Human Time, Ecological Time and Fire Return Time

Post date: Jul 24, 2015 8:54:17 PM

Last month I had the pleasure of hearing a wonderful presentation by Grey Hayes about the ecological significance of our Santa Cruz County North Coast. One remark in particular stuck with me: that we humans look out at at undeveloped lands and see an unchanging ecosystem, when in fact the ecology is dynamic, over time periods longer than we are accustomed to thinking about.

Our mountain was clear cut between the 1890’s and 1910’s. There are very few old-growth redwoods left on our mountain and most Dooners have never seen them, due to their remoteness. Nowadays, sustainable forestry in redwoods aims for a harvest cycle of around a century while maintaining the redwood community so, for example, one might aim to cut 10% of the trees, chosen individually, in a commercially managed forest in rotating harvests every 10 years. Obviously, the turn of the twentieth century harvest was long before the concept of sustainable forestry. Near the end of the clear-cutting era here, American foresters, responding to catastrophic wildfires in the northern Rockies, seized on the goal of absolute fire suppression. Professionals only began to understand the folly in fire exclusion late in the last century, and the public at large has yet to come to grips with the idea that fire is an essential part of nature.

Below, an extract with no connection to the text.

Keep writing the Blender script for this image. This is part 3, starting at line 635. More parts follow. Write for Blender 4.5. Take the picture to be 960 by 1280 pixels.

For eight to twelve thousand years before the advent of the Spanish mission in Santa Cruz around 1800, the Ohlone people regularly burned their surroundings, from the coast to maintain the prairies which supplied the grass seeds they ate, to the oak savannahs which furnished acorns, into the coniferous forests where they hunted in the autumn. Studies reveal that in the redwoods they would burn the areas between their forest trails about every decade. Between the Ohlones’ forced move into the missions and the onset of logging, fires in the redwoods were largely due to lightning, which modeling predicts would return on an average interval of around a century.

In the southern province of the redwood range, from the Golden Gate to Big Sur, old growth redwoods are generally between 600 and 800 years old. Redwoods were here when the Ohlones’ ancestors arrived, in a radically different climate, after the end of the last ice age. There have been about as many generations of redwoods here during the period of traditional management, with its frequent low intensity fires, as there have been human generations since Europeans arrived and shifted the fire return interval in redwoods far beyond the average human life span. To the extent that there is a relevant natural state for our local environment, it is that of indigenous stewardship.